The annunciation was to Mary and Joseph, to the cosmos, and to the Jews, but the Baptist’s words of preparation, repentance, humility and conversion are for each of us. With just 14 sleeps to Christmas we ready our hearts for the redeemer, removing the clutter that gets in the way of His coming to us. The melded family of Beauty Point, Clifton Gardens, Neutral Bay and Mosman comes together as the family of faith, the new Holy Family, ready to welcome its greatest family member into your hearts and your world at Christmas. Jesus, Mary, and Joseph, Holy Family of Nazareth, pray for us.

[1] https://www.youtube.com/watch?v=85jKDa2zpus

Introduction to Mass for the 2nd Sunday of Advent B + Mass of Thanksgiving for newly formed Holy Family Catholic Parish Mosman – Sacred Heart Church, Mosman, 10 December 2023

Please be seated. Welcome to Sacred Heart church in Mosman, within the Parish of the Holy Family, for our Mass of the Second Sunday in Advent. Only 15 sleeps till Christmas—or 14 if you attend midnight Mass—when we will receive with joy our Saviour wrapped in swaddling clothes!

Fr Francis Timoney was appointed in 1899 as Parish Priest of the area and the Parish of Sacred Heart Mosman formally established in 1900 and there were soon two churches in the parish, one in Mosman and one in Neutral Bay. St Joseph’s Neutral Bay was split off from Mosman in 1914. Blessed Sacrament Clifton Gardens was divided off in 1927, and St Therese of the Child Jesus Beauty Point in 1955. Many facilities for parish life—presbyteries, churches, schools, aged care and disability care—were established in the decades that followed; many pastors served in the four parishes; and many parishioners made important contributions to Church life and the service of the community through different ministries. Much was achieved and there is history here to be very proud of.
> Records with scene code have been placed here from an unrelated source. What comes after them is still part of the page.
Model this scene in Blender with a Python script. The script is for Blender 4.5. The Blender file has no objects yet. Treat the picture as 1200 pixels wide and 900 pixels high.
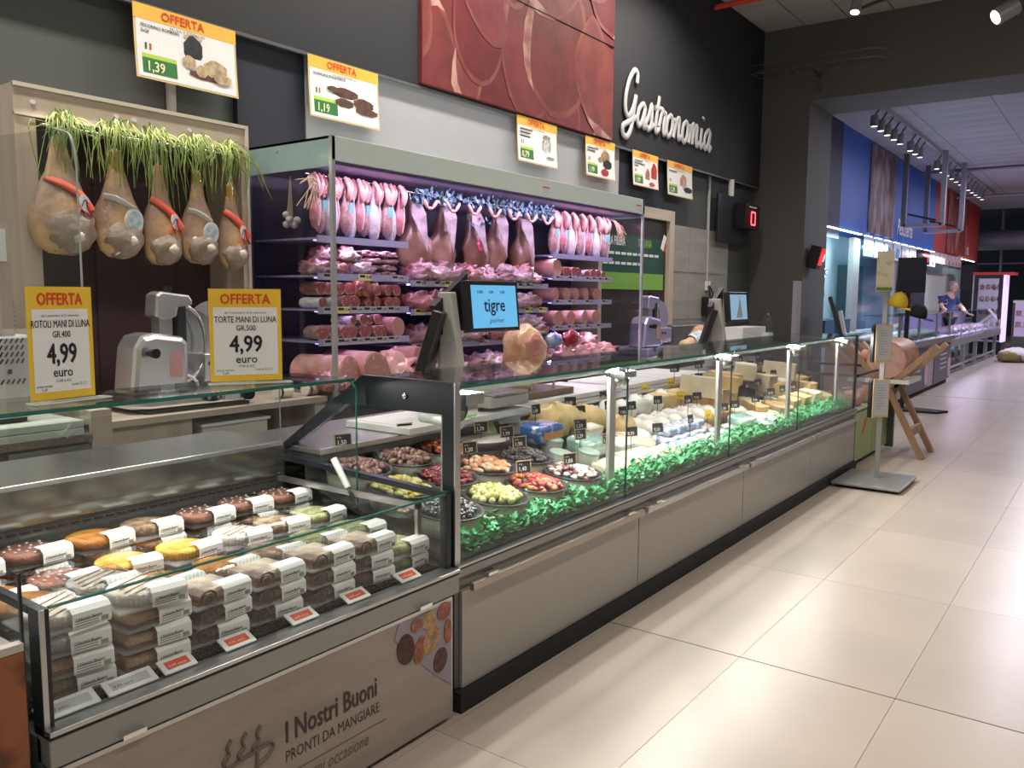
import bpy, math, random
from math import pi, sin, cos, sqrt, radians
from mathutils import Vector, Matrix, noise
S=bpy.context.scene; COL=S.collection; rnd=random.Random(7)
# ---------------- camera, world, lights, exposure ----------------
cam_d=bpy.data.cameras.new('camera'); cam=bpy.data.objects.new('camera',cam_d); COL.objects.link(cam); S.camera=cam
cam_d.sensor_width=36; cam_d.lens=29.4; cam_d.clip_start=.05; cam_d.clip_end=200
def cam_rot(yaw,pit,rol):
    f=Vector((-sin(yaw)*cos(pit),cos(yaw)*cos(pit),sin(pit))); r=Vector((cos(yaw),sin(yaw),0)); u=r.cross(f)
    r2=r*cos(rol)+u*sin(rol); u2=-r*sin(rol)+u*cos(rol)
    return Matrix((r2,u2,-f)).transposed()
cam.matrix_world=Matrix.Translation((1.93,0,1.55))@cam_rot(.63256,-.105867,.007117).to_4x4()
w=bpy.data.worlds.new('world'); S.world=w; w.use_nodes=True
w.node_tree.nodes['Background'].inputs[0].default_value=(.62,.66,.78,1); w.node_tree.nodes['Background'].inputs[1].default_value=.42
S.view_settings.view_transform='Standard'; S.view_settings.look='None'; S.view_settings.gamma=1; S.view_settings.exposure=0.0
try: S.view_settings.use_curve_mapping=False
except Exception: pass
try: S.cycles.transparent_max_bounces=40; S.cycles.max_bounces=8
except Exception: pass
def area(name,loc,size,e,col=(1,1,1),rot=(0,0,0),spread=pi):
    d=bpy.data.lights.new(name,'AREA'); d.shape='RECTANGLE'; d.size,d.size_y=size; d.energy=e; d.color=col; d.spread=spread
    o=bpy.data.objects.new(name,d); o.location=loc; o.rotation_euler=rot; COL.objects.link(o); return o
def spot(name,loc,tgt,e,col=(1,1,1),ang=1.2,blend=.6,r=.05):
    d=bpy.data.lights.new(name,'SPOT'); d.energy=e; d.color=col; d.spot_size=ang; d.spot_blend=blend; d.shadow_soft_size=r
    o=bpy.data.objects.new(name,d); o.location=loc; o.rotation_euler=(Vector(tgt)-Vector(loc)).to_track_quat('-Z','Y').to_euler(); COL.objects.link(o); return o
WARM=(1,.93,.84); VIO=(.86,.62,1.0)
for y in (-1.5,2.,5.5,9.): area('ceiling_luminaire_light',(2.7,y,5.3),(.3,2.4),58,WARM)
for y in (-2,1.5,5,8.5): area('ceiling_luminaire_light',(-1.8,y,5.3),(.2,2.0),84,WARM,(0,.12,0),2.3)
for y in (2.9,4.3,5.6,6.9): area('case_led_light',(-.08,y,1.19),(.03,1.2),17,(1,.98,.93),(0,-.75,0))
for y in (4.4,6.3): area('canopy_led_light',(-1.98,y,2.31),(.05,1.8),13,VIO,(0,.35,0))
for x,y0,y1,z,e in ((-2.15,3.5,4.25,1.87,3),(-2.15,3.5,4.25,1.65,2.2),(-2.15,3.5,4.25,1.44,2.2),(-2.15,3.5,4.25,1.24,2.4),(-2.15,4.3,5.95,1.62,4),(-2.15,4.3,5.95,1.43,4),(-2.15,4.3,5.95,1.18,4),(-2.15,6.1,7.0,1.88,3),(-2.15,6.1,7.0,1.7,2.4),(-2.15,6.1,7.0,1.48,2.4),(-2.15,6.1,7.0,1.25,2.4)):
    area('shelf_led_light',(x,(y0+y1)/2,z),(.03,y1-y0),e,VIO,(0,-.1,0))
area('top_strip_light',(-2.45,5.9,2.52),(.06,3.6),10,(.95,.95,1),(0,pi+.75,0))
area('low_case_fill_light',(-.475,1.5,1.20),(.02,1.3),10,(1,.96,.88),(0,-.15,0))  # fill light added to brighten the boxed cakes; the case has no LED strip
area('niche_light',(-2.36,2.55,2.44),(.03,1.1),2.0,(1,.9,.75),(0,.0,0))
# beyond the beam
for x,y,e in ((.8,15,170),(.8,20,170),(.8,25,170),(.8,30,150)): area('far_luminaire_light',(x,y,4.45),(.3,3),e*.8,(.86,.84,1))
area('fish_led_light',(-2.2,17,2.62),(.1,5),85,(.6,.88,1),(0,.5,0))
area('fish_led_light',(-2.2,24,2.62),(.1,5),34,(.85,.85,1),(0,.5,0))
area('butcher_case_light',(-1.1,21.5,1.4),(.3,6.5),70,(.8,.68,1))
area('up_wash_light',(-.6,20,3.2),(1,12),22,(.75,.76,1),(0,pi,0))
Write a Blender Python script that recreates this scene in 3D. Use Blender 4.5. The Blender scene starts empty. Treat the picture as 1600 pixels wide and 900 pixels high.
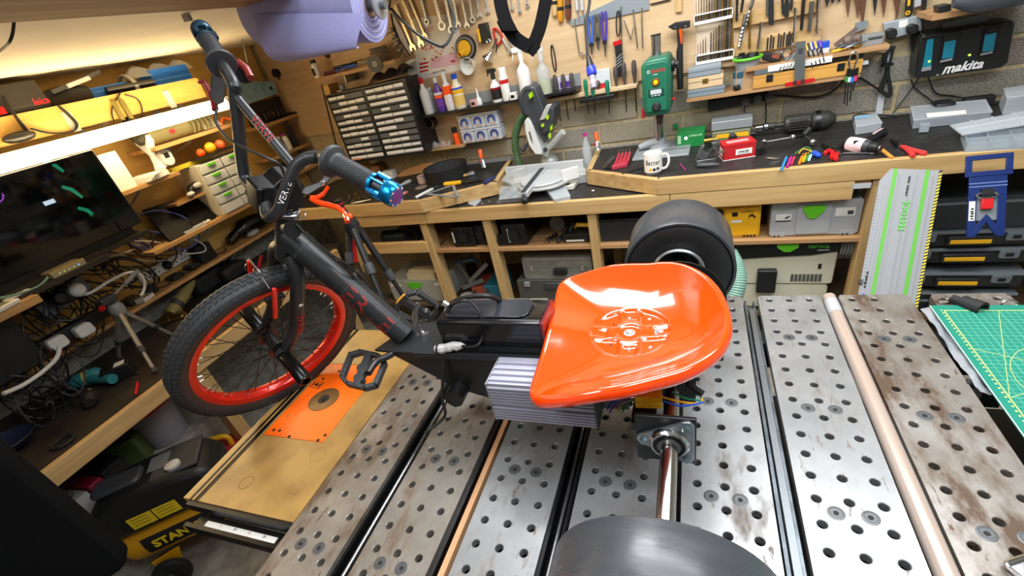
import bpy,bmesh,math,random
from mathutils import Vector,Matrix
random.seed(7)
SC=bpy.context.scene
COL=SC.collection
pi=math.pi
# ------------------------------------------------------------------ camera
CR=((0.9306894689,0.3028471239,-0.205184629),(0.0051375892,-0.5716704858,-0.820467221),(-0.3657741347,0.7625460479,-0.533603605))
CC=Vector((0,0,1.7064237626))  # lens position, welding table top is z = 0.90
FPX,PPX,PPY=711.11,800.0,497.0
cam=bpy.data.cameras.new('camera');cam.sensor_width=36;cam.lens=16.0;cam.shift_y=47/1600;cam.clip_start=0.02
cob=bpy.data.objects.new('camera',cam);COL.objects.link(cob)
cm=Matrix.Identity(4)
for i in range(3):
    cm[i][0],cm[i][1],cm[i][2],cm[i][3]=CR[0][i],-CR[1][i],-CR[2][i],CC[i]
cob.matrix_world=cm
SC.camera=cob
# ------------------------------------------------------------------ light
SC.view_settings.view_transform='Standard';SC.view_settings.look='None'
SC.view_settings.gamma=1;SC.view_settings.exposure=-0.15;SC.view_settings.use_curve_mapping=False
wd=bpy.data.worlds.new('world');SC.world=wd;wd.use_nodes=True
wd.node_tree.nodes['Background'].inputs[0].default_value=(0.75,0.85,1,1)
wd.node_tree.nodes['Background'].inputs[1].default_value=0.06
def area(name,loc,sx,sy,power,col=(1,1,1),rot=(0,0,0)):
    l=bpy.data.lights.new(name,'AREA');l.shape='RECTANGLE';l.size=sx;l.size_y=sy;l.energy=power;l.color=col
    o=bpy.data.objects.new(name,l);COL.objects.link(o);o.location=loc;o.rotation_euler=rot
    return o
area('ceiling_panel_and_fill',(0.55,0.35,2.60),1.2,0.45,40,(0.93,0.97,1.0))
area('ceiling_panel_and_fill',(0.35,1.45,2.60),1.8,0.45,44,(0.95,0.98,1.0))
area('ceiling_panel_and_fill',(-0.70,-0.35,2.60),0.5,1.0,20,(0.97,0.98,1.0))
area('ceiling_panel_and_fill',(-0.55,1.75,2.60),0.7,0.45,26,(0.96,0.98,1.0))  # fill lamp added to brighten the back-left corner by the drawer cabinet
# ------------------------------------------------------------------ frames: a pixel of the photograph on a real plane of the room
def ray(x,y):
    a,b=(x-PPX)/FPX,(y-PPY)/FPX
    return Vector([CR[0][i]*a+CR[1][i]*b+CR[2][i]for i in range(3)])
def PZ(x,y,z):d=ray(x,y);return CC+d*((z-CC.z)/d.z)
def PX(x,y,X):d=ray(x,y);return CC+d*((X-CC.x)/d.x)
def PY(x,y,Y):d=ray(x,y);return CC+d*((Y-CC.y)/d.y)
def PD(x,y,t):return CC+ray(x,y)*t
WA=math.radians(-3.0)  # the back wall and its bench are turned a little against the table
WU,WN,WO=Vector((math.cos(WA),math.sin(WA),0)),Vector((-math.sin(WA),math.cos(WA),0)),Vector((0,2.066,0))
WM=Matrix(((WU.x,WN.x,0,WO.x),(WU.y,WN.y,0,WO.y),(0,0,1,0),(0,0,0,1)))
WALL=0.61  # wall plane, measured back from the bench front
def S(x,y,d=WALL):  # pixel -> (s, z) on the plane at depth d of the back-wall frame
    r=ray(x,y);t=(d-(CC-WO).dot(WN))/r.dot(WN);p=CC+r*t
    return(p-WO).dot(WU),p.z
def BZ(x,y,z):  # pixel -> (s, d) on the horizontal plane z
    p=PZ(x,y,z)-WO
    return p.dot(WU),p.dot(WN)
def W(s,d,z):return WM@Vector((s,d,z))
TZ,LX=0.90,-2.74  # table height, left wall plane
def Lw(x,y,X=LX):p=PX(x,y,X);return p.y,p.z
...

However, in the century or so since those boundaries were drawn, much has changed in the life of the Church of Sydney and beyond. The Jesuits were involved for a time at Neutral Bay, but from 2001 it shared with Mosman Monsignor Eugene Harley as parish priest. Clifton Gardens joined the cluster in 2005. As the then regional auxiliary bishop, I remember taking part in discussions here with the pastor, the then-Father Terry Brady, and with the parish councillors and parishioners, about their hopes and anxieties for the future, and about what parish organisation would best serve the people of this area going forward. It was already foreseen that the four parishes might in due course be formally amalgamated, but there was no hurry. Fr Brady was made a bishop and you got Fr Philip Linder as PP of the three parishes and, very soon after, Beauty Point was added. Phil has been here ever since and this diverse pastoral region has been something of a finishing school for young priest assistants. So, the ‘Parishes of Sydney Harbour North’ evolved with shared pastors, staff, lay leaders and ministries.

But there remained still some duplication—or should I say quadruplication—which added unnecessary burdens and no longer reflected the pastoral realities on the ground. Parishioners came overwhelmingly to favour the amalgamation and near unanimously to favour a new parish named for the Holy Family.

So, after much consultation at local, deanery and archdiocesan levels, I decided to unite the four parishes by formal canonical decree last Easter. If it takes a long time to move on parish amalgamations, it can also take a while to get the bishop out to celebrate the new reality, but I’m here at last and it’s a real pleasure to join in your celebrations.

The new parish represents a clear commitment on the part of the Catholic Church to respond to pastoral realities and to continue to serve the people of this area as best we can into the future. The faith and gifts of the pastors and people of these suburbs should generate many new pastoral adventures in the years ahead.  

The new name of your parish captures something of the history of the preceding parishes, churches and schools, but also the notion of a parish as a family of families under the banner of that most exemplary family to which we look forward at Christmas. The new logo for the parish was designed by parishioners Cheyne and Kobus de Beer and it incorporates elements of the windows and statues of the four churches to form a beautiful new design highlighting the tenderness and joy of the Child Jesus in the arms of His parents.

I welcome in attendance today Mr Tim James MP, state Member for Willoughby; Her Worship the Mayor of Mosman, Clr Carolyn Corrigan; the Executive Principal of Sacred Heart and Blessed Sacrament Primary Schools, Ms Leanne Meehan; and other distinguished guests.

Concelebrating with me today is Fr Peter Christie, former pastor of Clifton Gardens; Fr Philip Linder, your current and much loved pastor; and assistant priests Fathers Mark Anderson and Fr Matthew Lukaszewicz, both relative newbies, whom you are helping to train even as they seek to serve you.   Gathering as members of this new family, let us model ourselves on the qualities exemplified by the Holy Family: charity, self-sacrifice, faithfulness, and joy. To everyone here on this celebratory occasion: a very warm welcome to you all.